» Directions:
Quote all of the entries word for word.

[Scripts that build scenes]
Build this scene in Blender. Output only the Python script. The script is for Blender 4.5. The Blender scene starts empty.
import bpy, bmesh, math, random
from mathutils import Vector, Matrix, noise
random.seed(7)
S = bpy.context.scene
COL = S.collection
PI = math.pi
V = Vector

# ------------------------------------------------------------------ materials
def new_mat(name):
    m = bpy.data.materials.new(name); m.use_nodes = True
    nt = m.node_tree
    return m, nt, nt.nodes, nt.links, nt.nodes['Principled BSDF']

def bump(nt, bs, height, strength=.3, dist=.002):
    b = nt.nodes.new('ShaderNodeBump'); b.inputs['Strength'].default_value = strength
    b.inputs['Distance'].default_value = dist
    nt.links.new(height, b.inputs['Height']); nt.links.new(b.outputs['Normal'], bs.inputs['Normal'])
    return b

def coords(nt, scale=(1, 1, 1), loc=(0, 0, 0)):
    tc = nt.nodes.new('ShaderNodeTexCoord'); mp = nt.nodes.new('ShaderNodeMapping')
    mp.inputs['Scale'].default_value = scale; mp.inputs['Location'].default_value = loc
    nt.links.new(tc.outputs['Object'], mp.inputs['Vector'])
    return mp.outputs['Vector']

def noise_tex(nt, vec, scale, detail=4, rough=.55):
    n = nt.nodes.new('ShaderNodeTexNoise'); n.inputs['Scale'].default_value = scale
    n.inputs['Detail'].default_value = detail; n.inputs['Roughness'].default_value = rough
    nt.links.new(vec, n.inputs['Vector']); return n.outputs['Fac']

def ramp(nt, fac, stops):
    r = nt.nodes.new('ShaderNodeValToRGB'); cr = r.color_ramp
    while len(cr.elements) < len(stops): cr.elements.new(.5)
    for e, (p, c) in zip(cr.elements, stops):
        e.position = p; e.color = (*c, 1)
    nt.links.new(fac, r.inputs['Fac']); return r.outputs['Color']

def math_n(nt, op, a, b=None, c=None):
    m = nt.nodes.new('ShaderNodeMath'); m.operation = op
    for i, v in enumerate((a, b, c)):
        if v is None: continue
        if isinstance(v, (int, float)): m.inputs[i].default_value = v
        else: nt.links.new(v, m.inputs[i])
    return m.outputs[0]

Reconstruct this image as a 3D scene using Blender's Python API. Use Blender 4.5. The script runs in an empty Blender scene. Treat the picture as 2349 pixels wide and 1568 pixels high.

» Written response:
Build this scene in Blender. Output only the Python script. The script is for Blender 4.5. The Blender scene starts empty.
import bpy, bmesh, math, random
from mathutils import Vector, Matrix, noise
random.seed(7)
S = bpy.context.scene
COL = S.collection
PI = math.pi
V = Vector

# ------------------------------------------------------------------ materials
def new_mat(name):
    m = bpy.data.materials.new(name); m.use_nodes = True
    nt = m.node_tree
    return m, nt, nt.nodes, nt.links, nt.nodes['Principled BSDF']

def bump(nt, bs, height, strength=.3, dist=.002):
    b = nt.nodes.new('ShaderNodeBump'); b.inputs['Strength'].default_value = strength
    b.inputs['Distance'].default_value = dist
    nt.links.new(height, b.inputs['Height']); nt.links.new(b.outputs['Normal'], bs.inputs['Normal'])
    return b

def coords(nt, scale=(1, 1, 1), loc=(0, 0, 0)):
    tc = nt.nodes.new('ShaderNodeTexCoord'); mp = nt.nodes.new('ShaderNodeMapping')
    mp.inputs['Scale'].default_value = scale; mp.inputs['Location'].default_value = loc
    nt.links.new(tc.outputs['Object'], mp.inputs['Vector'])
    return mp.outputs['Vector']

def noise_tex(nt, vec, scale, detail=4, rough=.55):
    n = nt.nodes.new('ShaderNodeTexNoise'); n.inputs['Scale'].default_value = scale
    n.inputs['Detail'].default_value = detail; n.inputs['Roughness'].default_value = rough
    nt.links.new(vec, n.inputs['Vector']); return n.outputs['Fac']

def ramp(nt, fac, stops):
    r = nt.nodes.new('ShaderNodeValToRGB'); cr = r.color_ramp
    while len(cr.elements) < len(stops): cr.elements.new(.5)
    for e, (p, c) in zip(cr.elements, stops):
        e.position = p; e.color = (*c, 1)
    nt.links.new(fac, r.inputs['Fac']); return r.outputs['Color']

def math_n(nt, op, a, b=None, c=None):
    m = nt.nodes.new('ShaderNodeMath'); m.operation = op
    for i, v in enumerate((a, b, c)):
        if v is None: continue
        if isinstance(v, (int, float)): m.inputs[i].default_value = v
        else: nt.links.new(v, m.inputs[i])
    return m.outputs[0]

Reconstruct this image as a 3D scene using Blender's Python API. Use Blender 4.5. The script runs in an empty Blender scene. Treat the picture as 2349 pixels wide and 1568 pixels high.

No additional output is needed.